F1 2015 is best played at the toughest setting you can handle. My personal preference is with opponent AI on "legend" difficulty, braking assist and ABS turned off, and with traction control turned on. With a pad, this feels like the most challenging, satisfying balance. Codemasters has greatly improved the sense of torque in the rear wheels, and you can really feel the power of the car’s back end as you exit a sharp turn—snapping the wheel back quickly is essential to avoid a spin.

It's still a slim package, however. Other than the single championship, Pro Season and Quick Race options, there’s very little else here. The Time Trial leaderboards return in identical form, and online multiplayer is the only way to play with friends—Codemasters has culled any split-screen options. At the time of review, the online options are temperamental at best, and broken at worst. Codemasters has divided races into preset tiers of difficulty with differing combinations of assists. I managed to find a couple of games throughout my time playing, but the majority of the time I was met with a failed-to-find-match message. Hopefully this gets sorted in patches.

I’ve also seen a lot of negative reviews on Steam about game stability, with control pad issues and game crashes. I’ve experienced three crashes to desktop during my entire 10-or-so hours with the game. These are obviously frustrating, especially if you’re twenty or thirty laps into a race, but game instability is not nearly as prevalent as I was expecting. Frame rate has been an almost rock solid 60fps, dipping infrequently on the run to first corner, when there’s an especially large pile-up, or when the rain is absolutely hammering it down.
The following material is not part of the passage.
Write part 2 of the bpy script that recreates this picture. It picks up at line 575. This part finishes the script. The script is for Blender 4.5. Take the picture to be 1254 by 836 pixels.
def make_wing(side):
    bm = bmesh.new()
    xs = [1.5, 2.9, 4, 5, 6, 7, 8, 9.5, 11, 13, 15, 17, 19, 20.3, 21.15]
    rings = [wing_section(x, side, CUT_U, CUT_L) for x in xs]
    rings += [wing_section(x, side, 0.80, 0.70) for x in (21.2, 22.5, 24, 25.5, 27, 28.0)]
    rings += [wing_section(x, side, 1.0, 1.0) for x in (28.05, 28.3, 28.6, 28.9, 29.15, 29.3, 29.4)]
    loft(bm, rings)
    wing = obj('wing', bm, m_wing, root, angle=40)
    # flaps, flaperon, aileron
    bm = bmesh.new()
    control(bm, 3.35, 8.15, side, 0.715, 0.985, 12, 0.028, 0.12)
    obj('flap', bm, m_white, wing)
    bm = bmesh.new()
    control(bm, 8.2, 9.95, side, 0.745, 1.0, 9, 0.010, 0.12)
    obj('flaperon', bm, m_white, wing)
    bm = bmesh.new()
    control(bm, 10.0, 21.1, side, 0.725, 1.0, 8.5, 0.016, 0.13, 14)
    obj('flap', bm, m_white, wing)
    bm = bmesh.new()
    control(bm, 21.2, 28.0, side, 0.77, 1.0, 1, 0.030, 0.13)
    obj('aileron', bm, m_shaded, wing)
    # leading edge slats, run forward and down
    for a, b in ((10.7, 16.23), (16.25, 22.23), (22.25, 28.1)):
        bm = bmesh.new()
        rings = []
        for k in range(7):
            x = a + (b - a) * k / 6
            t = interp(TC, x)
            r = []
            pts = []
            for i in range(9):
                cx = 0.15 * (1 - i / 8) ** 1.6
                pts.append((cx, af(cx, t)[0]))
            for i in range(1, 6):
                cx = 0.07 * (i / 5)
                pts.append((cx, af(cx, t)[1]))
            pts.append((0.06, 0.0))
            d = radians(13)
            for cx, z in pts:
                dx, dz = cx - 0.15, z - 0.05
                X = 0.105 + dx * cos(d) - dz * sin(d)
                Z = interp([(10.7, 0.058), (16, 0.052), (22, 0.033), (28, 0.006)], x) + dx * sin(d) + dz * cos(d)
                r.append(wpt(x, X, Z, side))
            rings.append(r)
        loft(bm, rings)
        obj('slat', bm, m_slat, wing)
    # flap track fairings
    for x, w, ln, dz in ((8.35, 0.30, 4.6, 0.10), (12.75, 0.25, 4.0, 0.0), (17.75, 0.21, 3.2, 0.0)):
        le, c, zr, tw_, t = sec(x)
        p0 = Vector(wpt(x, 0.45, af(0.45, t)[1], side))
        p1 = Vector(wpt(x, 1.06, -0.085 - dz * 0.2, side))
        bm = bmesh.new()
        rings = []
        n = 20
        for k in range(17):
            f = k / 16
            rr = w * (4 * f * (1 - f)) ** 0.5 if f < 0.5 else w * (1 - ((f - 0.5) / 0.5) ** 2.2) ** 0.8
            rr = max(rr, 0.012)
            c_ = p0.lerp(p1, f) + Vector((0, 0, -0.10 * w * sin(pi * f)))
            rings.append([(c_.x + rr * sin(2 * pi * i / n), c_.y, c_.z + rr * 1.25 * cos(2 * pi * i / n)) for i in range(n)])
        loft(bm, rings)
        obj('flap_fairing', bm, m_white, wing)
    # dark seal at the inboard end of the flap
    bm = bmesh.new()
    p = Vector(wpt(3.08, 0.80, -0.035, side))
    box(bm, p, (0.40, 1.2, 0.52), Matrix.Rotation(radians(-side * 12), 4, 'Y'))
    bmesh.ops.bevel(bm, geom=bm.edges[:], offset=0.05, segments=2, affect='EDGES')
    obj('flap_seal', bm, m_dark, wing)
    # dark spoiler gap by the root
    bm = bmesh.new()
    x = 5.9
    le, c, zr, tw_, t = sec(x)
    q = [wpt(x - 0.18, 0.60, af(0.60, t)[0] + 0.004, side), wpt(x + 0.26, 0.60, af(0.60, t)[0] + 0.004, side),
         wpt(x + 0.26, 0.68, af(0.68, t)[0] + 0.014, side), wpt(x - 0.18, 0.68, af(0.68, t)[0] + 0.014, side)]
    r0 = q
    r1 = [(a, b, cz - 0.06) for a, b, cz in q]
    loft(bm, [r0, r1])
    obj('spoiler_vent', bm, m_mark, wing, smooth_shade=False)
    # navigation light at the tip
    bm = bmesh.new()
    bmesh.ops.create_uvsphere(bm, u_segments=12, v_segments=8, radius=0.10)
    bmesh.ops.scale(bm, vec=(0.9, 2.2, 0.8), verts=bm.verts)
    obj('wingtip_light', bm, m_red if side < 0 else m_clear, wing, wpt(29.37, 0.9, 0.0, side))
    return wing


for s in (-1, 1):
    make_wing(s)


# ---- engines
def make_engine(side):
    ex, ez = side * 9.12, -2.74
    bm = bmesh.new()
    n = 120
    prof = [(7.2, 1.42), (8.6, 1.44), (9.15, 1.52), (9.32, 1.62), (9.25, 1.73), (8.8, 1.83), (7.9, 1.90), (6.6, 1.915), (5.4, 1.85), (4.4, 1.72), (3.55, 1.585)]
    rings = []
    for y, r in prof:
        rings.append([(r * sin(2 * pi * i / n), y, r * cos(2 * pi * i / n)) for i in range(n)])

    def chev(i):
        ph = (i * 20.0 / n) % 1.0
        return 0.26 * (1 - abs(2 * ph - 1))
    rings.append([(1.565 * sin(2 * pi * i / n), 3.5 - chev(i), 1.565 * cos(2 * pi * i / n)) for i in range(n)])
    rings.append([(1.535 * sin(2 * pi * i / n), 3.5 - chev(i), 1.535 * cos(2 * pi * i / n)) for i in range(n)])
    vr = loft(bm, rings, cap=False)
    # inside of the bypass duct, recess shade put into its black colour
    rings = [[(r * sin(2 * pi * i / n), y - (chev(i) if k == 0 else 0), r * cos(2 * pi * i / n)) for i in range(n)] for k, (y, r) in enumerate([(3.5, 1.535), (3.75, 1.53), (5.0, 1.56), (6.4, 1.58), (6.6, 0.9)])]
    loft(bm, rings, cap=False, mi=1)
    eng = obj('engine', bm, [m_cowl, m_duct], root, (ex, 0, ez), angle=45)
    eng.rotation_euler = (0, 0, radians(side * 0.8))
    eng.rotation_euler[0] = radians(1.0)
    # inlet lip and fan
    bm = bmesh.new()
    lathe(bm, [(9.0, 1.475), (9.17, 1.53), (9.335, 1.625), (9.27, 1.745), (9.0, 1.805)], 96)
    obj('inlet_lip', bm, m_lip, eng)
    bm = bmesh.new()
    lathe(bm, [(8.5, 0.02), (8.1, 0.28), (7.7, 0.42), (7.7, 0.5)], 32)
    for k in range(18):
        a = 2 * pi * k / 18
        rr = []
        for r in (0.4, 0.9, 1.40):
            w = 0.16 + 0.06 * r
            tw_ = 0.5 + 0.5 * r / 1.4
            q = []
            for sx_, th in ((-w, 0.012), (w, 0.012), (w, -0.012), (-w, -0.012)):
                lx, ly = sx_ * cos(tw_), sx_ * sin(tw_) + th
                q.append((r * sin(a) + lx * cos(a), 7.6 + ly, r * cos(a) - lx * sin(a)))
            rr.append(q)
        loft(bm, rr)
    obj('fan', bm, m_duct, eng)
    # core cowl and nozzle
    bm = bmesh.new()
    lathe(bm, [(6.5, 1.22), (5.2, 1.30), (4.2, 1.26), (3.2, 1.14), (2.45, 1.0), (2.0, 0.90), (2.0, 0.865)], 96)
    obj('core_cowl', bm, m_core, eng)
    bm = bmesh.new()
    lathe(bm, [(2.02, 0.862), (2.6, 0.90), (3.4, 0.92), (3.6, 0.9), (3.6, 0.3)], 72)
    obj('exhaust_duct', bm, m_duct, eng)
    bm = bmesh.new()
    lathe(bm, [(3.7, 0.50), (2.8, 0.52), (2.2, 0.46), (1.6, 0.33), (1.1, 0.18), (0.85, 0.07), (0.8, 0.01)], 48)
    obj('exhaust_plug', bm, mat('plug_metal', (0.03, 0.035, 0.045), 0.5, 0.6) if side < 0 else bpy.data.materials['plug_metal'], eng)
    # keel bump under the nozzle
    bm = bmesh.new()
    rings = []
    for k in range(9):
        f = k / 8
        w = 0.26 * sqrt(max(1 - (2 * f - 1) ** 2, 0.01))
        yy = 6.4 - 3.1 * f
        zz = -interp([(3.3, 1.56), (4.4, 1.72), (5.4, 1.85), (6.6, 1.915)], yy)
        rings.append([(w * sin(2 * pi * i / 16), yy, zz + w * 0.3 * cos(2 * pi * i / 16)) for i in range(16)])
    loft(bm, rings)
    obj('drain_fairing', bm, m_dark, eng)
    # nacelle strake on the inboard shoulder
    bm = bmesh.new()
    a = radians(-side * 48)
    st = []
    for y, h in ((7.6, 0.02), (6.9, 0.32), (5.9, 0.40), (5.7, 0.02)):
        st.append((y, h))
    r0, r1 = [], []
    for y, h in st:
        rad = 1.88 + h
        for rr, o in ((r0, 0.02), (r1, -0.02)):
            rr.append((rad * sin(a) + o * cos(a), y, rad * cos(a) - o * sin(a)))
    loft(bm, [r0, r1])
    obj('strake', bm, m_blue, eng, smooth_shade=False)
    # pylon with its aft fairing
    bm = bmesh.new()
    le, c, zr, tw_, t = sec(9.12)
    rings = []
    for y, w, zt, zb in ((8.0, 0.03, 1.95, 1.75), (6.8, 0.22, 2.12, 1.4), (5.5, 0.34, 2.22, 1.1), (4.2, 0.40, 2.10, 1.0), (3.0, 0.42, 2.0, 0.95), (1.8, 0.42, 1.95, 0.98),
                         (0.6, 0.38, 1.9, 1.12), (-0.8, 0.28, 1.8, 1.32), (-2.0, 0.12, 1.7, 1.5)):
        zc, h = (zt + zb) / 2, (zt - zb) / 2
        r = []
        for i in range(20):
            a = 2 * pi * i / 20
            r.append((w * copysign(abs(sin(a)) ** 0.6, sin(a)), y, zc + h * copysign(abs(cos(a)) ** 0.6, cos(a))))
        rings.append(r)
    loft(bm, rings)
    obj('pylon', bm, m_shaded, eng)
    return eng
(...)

The most disappointing thing about F1 2015 for PC owners is the fact that it just doesn’t look that impressive when stacked up against games like Project Cars. You have a raft of options at your disposal, from anti aliasing and anisotropic filtering, to all manner of reflections, shadows and weather effects, but it’s not a graphical powerhouse.

With so little new, it’s tough to recommend F1. On one hand it’s the best representation of F1 racing to date, but it’s also not nearly the iterative revolution that Codemasters promised when they essentially admitted that F1 2014 was a stopgap. After four years at the wheel, playing each game pretty extensively, I thought I might be bored of racing round the same tracks by now, but F1 2015 surprised me. I haven’t had this much fun with the series since F1 2011, despite its inexcusable lack of content, unstable multiplayer suite and unchanged foundations. Sports franchises are weird.

The Verdict
F1 2015

The best on the track but the weakest everywhere else, F1 2015 is an inconsistent lapper.